__Instruction__: Find each line containing the string "tint". Copy it.

__Data block__:
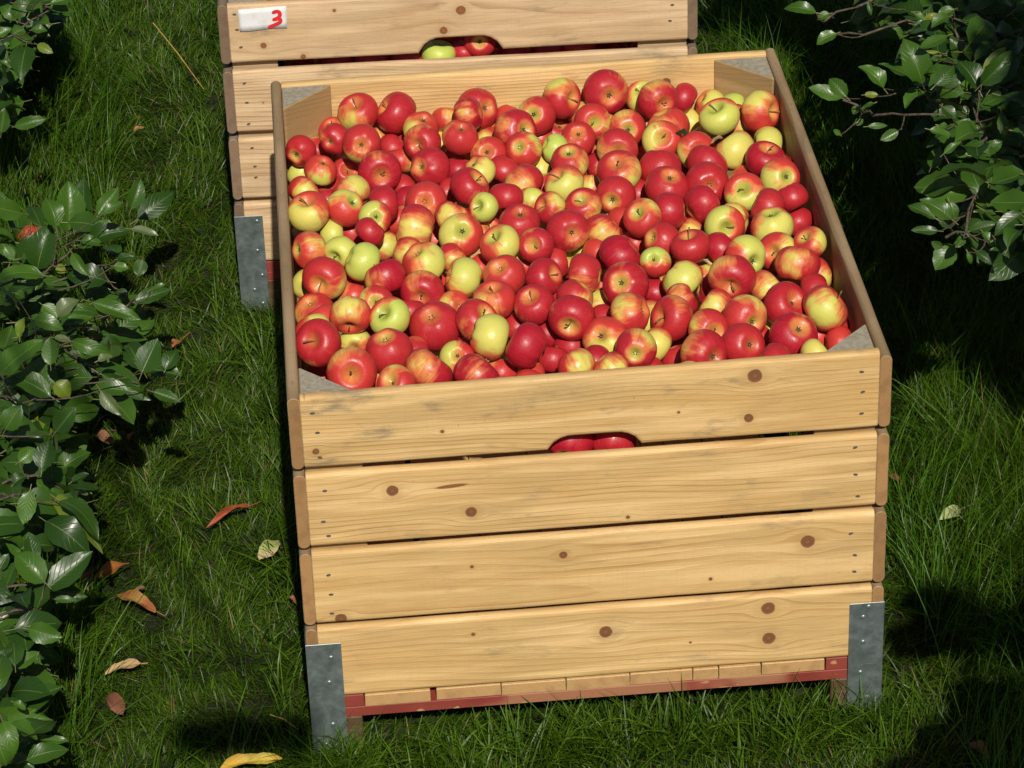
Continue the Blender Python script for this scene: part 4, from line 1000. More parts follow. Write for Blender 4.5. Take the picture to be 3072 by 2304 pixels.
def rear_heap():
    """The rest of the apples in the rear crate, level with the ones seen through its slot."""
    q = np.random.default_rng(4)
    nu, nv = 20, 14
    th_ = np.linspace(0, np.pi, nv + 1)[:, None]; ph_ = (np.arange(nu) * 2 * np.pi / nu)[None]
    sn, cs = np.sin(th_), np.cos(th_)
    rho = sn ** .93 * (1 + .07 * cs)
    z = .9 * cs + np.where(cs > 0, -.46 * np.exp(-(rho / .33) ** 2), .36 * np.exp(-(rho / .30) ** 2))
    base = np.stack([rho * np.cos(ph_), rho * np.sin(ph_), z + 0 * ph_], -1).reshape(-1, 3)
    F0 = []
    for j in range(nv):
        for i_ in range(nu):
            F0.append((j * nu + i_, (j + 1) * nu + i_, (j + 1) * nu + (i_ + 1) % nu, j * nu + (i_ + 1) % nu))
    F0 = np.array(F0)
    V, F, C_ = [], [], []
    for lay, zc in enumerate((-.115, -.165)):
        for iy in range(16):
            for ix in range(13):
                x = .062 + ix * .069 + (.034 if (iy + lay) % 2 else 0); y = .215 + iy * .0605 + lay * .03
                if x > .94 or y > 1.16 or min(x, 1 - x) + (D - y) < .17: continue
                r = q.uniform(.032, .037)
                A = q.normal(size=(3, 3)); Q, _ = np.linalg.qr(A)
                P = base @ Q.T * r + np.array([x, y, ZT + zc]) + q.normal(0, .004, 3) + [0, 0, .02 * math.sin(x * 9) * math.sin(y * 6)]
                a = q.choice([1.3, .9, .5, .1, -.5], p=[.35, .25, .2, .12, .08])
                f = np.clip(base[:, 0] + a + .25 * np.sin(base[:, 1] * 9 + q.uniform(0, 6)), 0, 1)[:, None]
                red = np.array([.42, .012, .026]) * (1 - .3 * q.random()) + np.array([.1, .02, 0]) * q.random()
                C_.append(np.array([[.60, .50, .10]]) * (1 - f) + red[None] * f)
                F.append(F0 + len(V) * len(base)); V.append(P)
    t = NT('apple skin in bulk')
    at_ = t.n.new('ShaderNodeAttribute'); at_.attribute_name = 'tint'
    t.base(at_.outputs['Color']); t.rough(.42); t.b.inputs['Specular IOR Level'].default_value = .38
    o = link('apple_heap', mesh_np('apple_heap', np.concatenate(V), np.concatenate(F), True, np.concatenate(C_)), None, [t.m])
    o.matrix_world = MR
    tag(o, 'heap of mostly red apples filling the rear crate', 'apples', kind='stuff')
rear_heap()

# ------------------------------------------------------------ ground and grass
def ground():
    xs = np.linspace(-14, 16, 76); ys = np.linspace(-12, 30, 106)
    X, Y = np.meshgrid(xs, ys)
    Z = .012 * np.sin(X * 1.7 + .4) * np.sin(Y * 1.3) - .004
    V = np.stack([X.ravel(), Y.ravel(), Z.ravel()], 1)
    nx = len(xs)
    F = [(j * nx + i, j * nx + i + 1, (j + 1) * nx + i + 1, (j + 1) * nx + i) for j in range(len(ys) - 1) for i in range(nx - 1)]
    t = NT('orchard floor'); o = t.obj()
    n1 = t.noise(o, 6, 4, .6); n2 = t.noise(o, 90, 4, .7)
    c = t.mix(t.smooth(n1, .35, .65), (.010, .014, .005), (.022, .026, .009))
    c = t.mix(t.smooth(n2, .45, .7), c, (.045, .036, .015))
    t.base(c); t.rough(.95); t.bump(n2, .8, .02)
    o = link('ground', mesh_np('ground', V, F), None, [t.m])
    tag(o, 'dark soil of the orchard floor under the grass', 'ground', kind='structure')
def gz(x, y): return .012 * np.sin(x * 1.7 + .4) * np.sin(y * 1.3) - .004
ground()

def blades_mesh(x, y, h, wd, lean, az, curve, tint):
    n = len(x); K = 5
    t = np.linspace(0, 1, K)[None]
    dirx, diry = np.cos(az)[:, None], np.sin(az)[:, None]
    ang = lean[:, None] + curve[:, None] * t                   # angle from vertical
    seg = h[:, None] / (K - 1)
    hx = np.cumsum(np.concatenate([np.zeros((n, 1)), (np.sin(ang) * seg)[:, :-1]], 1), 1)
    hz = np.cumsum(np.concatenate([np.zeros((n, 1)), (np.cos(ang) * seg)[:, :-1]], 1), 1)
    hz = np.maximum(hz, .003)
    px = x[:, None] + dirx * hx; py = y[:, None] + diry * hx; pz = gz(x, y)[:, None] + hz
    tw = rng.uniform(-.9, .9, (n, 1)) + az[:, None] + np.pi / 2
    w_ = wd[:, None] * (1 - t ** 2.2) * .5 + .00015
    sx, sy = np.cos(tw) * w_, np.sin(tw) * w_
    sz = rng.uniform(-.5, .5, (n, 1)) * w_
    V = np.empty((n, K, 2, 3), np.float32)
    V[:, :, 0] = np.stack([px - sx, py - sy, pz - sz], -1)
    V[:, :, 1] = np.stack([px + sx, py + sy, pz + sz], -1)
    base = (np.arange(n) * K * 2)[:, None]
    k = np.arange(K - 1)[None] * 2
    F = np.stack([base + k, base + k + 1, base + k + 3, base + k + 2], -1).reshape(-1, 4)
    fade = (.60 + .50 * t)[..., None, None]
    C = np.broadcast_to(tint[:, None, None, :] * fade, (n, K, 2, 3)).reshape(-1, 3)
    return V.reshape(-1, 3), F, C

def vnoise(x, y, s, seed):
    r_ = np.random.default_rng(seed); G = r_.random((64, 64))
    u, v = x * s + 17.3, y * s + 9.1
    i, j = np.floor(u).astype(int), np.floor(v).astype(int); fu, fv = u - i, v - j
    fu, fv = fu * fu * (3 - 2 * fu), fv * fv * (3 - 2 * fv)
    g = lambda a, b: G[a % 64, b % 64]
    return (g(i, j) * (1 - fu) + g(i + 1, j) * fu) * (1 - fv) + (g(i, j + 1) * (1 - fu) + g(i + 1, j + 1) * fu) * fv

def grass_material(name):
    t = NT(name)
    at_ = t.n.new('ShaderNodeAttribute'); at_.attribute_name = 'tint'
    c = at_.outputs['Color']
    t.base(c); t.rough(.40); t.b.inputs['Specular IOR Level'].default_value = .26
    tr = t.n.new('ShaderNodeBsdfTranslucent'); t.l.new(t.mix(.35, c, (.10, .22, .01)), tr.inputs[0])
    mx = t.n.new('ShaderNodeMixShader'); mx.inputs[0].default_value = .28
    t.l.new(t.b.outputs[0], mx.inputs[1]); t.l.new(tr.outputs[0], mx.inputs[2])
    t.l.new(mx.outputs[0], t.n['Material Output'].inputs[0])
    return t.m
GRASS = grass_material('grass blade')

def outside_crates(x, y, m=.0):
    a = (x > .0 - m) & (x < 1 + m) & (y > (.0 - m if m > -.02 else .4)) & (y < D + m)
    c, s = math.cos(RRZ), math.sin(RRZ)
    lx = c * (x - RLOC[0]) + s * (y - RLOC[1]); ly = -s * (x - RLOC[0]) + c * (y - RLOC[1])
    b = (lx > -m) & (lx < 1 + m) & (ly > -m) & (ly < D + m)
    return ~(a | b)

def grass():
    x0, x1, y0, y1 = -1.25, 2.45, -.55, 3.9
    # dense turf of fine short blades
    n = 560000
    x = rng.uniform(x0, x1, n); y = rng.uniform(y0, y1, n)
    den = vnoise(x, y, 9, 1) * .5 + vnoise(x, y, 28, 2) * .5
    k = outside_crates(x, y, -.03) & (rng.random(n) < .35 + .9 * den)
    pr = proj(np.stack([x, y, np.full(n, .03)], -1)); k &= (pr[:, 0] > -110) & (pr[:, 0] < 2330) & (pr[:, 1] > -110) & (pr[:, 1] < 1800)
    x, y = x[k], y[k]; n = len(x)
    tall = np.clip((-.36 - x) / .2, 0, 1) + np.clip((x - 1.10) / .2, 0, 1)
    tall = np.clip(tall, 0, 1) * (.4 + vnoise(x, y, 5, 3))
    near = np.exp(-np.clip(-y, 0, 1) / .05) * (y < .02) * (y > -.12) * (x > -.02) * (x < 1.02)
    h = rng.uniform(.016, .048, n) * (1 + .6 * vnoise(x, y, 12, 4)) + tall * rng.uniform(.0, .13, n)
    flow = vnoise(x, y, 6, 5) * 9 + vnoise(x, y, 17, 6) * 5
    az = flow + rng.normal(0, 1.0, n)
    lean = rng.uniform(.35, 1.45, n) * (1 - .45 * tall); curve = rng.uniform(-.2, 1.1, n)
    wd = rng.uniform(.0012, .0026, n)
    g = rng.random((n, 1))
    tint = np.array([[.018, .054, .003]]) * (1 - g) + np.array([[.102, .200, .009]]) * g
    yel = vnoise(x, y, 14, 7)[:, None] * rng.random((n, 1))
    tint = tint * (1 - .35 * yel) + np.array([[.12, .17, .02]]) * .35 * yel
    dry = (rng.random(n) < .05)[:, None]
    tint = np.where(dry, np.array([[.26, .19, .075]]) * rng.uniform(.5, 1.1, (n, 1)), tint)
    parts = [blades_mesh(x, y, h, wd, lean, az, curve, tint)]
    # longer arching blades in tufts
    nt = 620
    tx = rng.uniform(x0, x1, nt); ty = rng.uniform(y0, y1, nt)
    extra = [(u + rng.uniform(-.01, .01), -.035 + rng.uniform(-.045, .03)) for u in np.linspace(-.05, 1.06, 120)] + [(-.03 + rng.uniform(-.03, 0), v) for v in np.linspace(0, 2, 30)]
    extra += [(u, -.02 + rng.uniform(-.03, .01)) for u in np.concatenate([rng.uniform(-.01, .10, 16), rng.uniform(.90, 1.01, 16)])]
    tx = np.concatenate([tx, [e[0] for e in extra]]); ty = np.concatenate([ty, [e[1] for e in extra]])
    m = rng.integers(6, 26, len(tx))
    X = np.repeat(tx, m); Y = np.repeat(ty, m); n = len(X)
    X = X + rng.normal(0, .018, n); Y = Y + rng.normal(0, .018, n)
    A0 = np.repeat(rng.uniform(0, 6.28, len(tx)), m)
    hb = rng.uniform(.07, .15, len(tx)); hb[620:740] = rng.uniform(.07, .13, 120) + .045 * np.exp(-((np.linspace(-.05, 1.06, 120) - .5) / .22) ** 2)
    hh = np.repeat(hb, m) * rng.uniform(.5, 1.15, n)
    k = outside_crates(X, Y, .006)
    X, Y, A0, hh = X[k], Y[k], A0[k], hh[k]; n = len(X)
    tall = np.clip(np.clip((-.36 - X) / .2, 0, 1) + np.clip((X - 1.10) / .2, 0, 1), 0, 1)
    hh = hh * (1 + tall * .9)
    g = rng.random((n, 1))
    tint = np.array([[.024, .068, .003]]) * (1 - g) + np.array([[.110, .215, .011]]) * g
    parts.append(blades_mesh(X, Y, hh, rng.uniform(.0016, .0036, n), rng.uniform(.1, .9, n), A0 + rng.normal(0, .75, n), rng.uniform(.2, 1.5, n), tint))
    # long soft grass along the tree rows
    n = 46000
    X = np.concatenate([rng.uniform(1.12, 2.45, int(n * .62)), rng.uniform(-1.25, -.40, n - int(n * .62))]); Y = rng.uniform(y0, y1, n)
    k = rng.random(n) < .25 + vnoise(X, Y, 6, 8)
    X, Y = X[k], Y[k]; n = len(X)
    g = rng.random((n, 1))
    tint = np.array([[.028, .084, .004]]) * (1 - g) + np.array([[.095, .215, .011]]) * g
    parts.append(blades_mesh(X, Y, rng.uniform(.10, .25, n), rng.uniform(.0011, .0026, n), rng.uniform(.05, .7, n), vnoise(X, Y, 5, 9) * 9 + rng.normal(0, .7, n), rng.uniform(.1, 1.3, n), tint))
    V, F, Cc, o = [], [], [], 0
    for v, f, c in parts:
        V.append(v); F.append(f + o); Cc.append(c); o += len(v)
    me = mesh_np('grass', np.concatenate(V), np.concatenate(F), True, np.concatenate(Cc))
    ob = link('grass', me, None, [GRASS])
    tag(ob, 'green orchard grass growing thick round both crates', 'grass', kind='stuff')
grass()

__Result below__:
    at_ = t.n.new('ShaderNodeAttribute'); at_.attribute_name = 'tint'
def blades_mesh(x, y, h, wd, lean, az, curve, tint):
    C = np.broadcast_to(tint[:, None, None, :] * fade, (n, K, 2, 3)).reshape(-1, 3)
    at_ = t.n.new('ShaderNodeAttribute'); at_.attribute_name = 'tint'
    tint = np.array([[.018, .054, .003]]) * (1 - g) + np.array([[.102, .200, .009]]) * g
    tint = tint * (1 - .35 * yel) + np.array([[.12, .17, .02]]) * .35 * yel
    tint = np.where(dry, np.array([[.26, .19, .075]]) * rng.uniform(.5, 1.1, (n, 1)), tint)
    parts = [blades_mesh(x, y, h, wd, lean, az, curve, tint)]
    tint = np.array([[.024, .068, .003]]) * (1 - g) + np.array([[.110, .215, .011]]) * g
    parts.append(blades_mesh(X, Y, hh, rng.uniform(.0016, .0036, n), rng.uniform(.1, .9, n), A0 + rng.normal(0, .75, n), rng.uniform(.2, 1.5, n), tint))
    tint = np.array([[.028, .084, .004]]) * (1 - g) + np.array([[.095, .215, .011]]) * g
    parts.append(blades_mesh(X, Y, rng.uniform(.10, .25, n), rng.uniform(.0011, .0026, n), rng.uniform(.05, .7, n), vnoise(X, Y, 5, 9) * 9 + rng.normal(0, .7, n), rng.uniform(.1, 1.3, n), tint))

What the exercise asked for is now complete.